I think the toughest part is the expectation for you to not be just a person. There's an expectation from the music industry and just the way that culture is set up now. There's so much pressure to the point where you can't be uncertain, but there's also no way of knowing how anything is gonna go. The biggest part of this job that has paid off—and I'm saying job loosely—seems to be continuously showing up. I literally was talking to my mom about this issue when she asked me how I was doing with the new songs coming out and everything. She's always telling me that I look tired, so she was just checking in, but I think the hardest part is that the highs are so high and the most unique challenge is that you can go from a peak to very quickly feeling like you have no idea what the fuck is gonna happen next.
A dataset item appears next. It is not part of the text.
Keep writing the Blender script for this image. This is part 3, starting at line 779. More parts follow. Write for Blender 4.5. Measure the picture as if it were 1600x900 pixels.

So, yeah, I think the most unique challenge about being a person who makes music is the inconsistency and the amount of faith that you have to have in yourself constantly. I'm very lucky to have a lot of people who are really supportive of our team and I have a lot of folks who let me get down on myself. But it's hard, and it's really tough to trust on the days where nothing magical is happening, that there will be another day where something good happens. It's really hard to trust. The process, I would say is the most unique challenge to this.

What are you looking forward to for the rest of 2023?

That's a great question. I'm dead ass serious when I say I'm so excited to wear hoodies and listen to the Charlie Brown soundtrack. Because as soon as it starts to get fall vibes, every time I get in my stupid little truck, fire up the "Great Pumpkin Waltz," drive around, and just breathe in some fall air. That's what keeping me going right now, so I'm stoked to travel and do all that. I'm really just so excited about getting a bagel and listening to the Charlie Brown soundtrack in my car.

If you could go back in time and talk to the version of you that was at the beginning of your artist journey, what would you say to them?

I think if I gave some advice to little me. It's pretty cliche, but I would say, "If you can keep or preserve the part of you that people are critical of, if you can hold on to that part of you and make sure that you analyze it and see the beauty that is in those traits that make you stand out and fight to preserve those things, then do that with all of your heart." That is what I would have said to little me. All the things that I did that made me weird, I wish I had never questioned those things, because those are the things that I like about myself now.

Got hit in the heart there. Okay, we have a minute left, do you have any things you'd like to say to your fans? 

Just the big old thank you. Just to anyone listening and reading this and thanks for the interview. I really appreciate it.